Isolating the variable is often the first step toward solving a linear equation. In essence, the goal here is to manipulate the equation in a way that leaves the variable of interest, often 'x,' all by itself on one side of the equation. This is achieved usually by using inverse operations – adding where there's subtraction, multiplying where there's division – until the variable stands alone.

For instance, in the equation given in the exercise, we have the variable 'x' that we want to find, but it is not by itself. To isolate 'x,' you can add or subtract quantities to both sides, respecting the need to always keep the equation balanced. That is, whatever operation you do to one side, you must do to the other as well. By doing this, the variable 'x' will end up being isolated, making it easier to determine its value.

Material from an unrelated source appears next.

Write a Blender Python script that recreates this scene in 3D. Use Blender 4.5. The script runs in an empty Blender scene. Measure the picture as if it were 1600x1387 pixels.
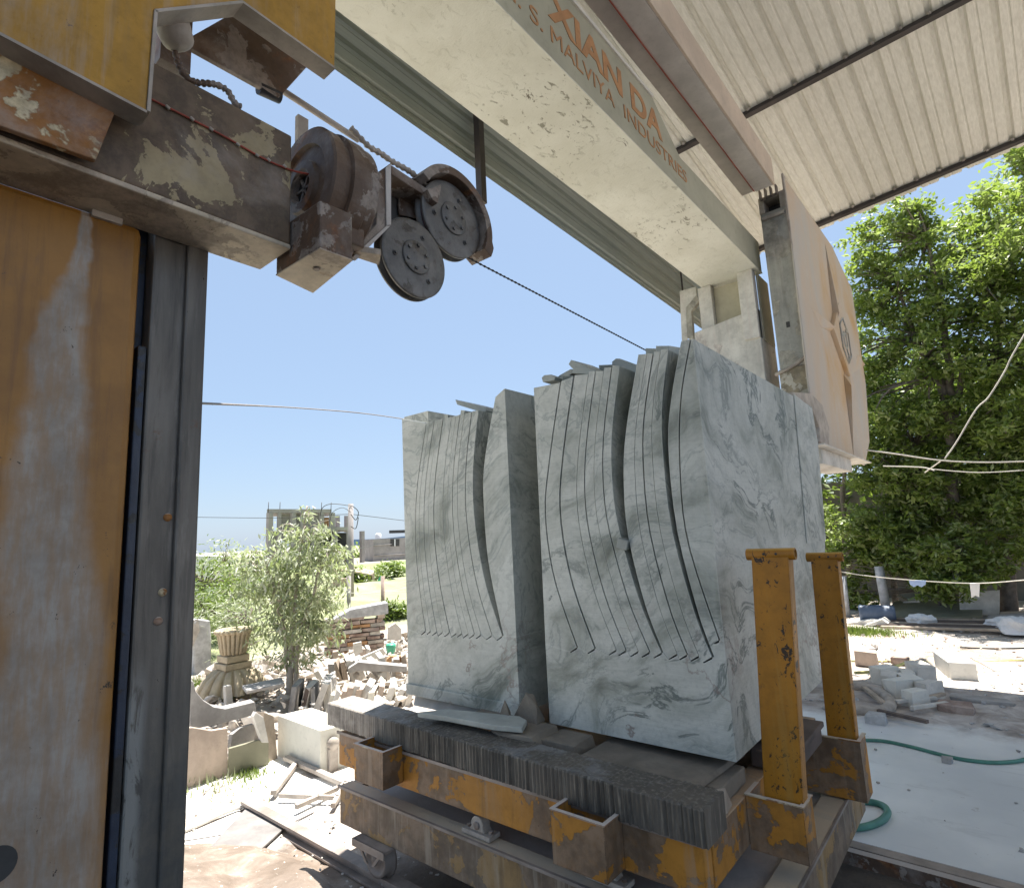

The addition property of equality is a fundamental rule in algebra. It states that you can add the same number to both sides of an equation without changing the equation's solution. This property is based on the idea that an equation signifies two expressions that are equal. If you increase both expressions by the same amount, they will remain equal.

The exercise at hand beautifully illustrates this principle. When given the equation \(10 = x - 5\), you can add 5 to both sides, which looks like this: \(10 + 5 = x - 5 + 5\). It doesn’t alter the inherent 'balance' of the equation but allows us to inch closer to finding out what 'x' is by removing the -5 that's attached to the 'x'.

Simplifying expressions is an essential skill in algebra. It involves combining like terms and reducing expressions to their most basic form. In simple terms, to 'simplify' an expression means to make it as straightforward as possible. This could mean getting rid of parentheses, combining similar terms, and eliminating complex fractions.

In the step-by-step solution provided, after applying the addition property of equality, we reach the point where the equation looks like \(15 = x\). This is a significantly simpler expression than what we started with, as it directly gives us the value of 'x'. In this case, no further simplification is needed, because 'x' is already isolated and we have found our solution. Simplifying is all about making sure that equations are as easy to read and solve as possible.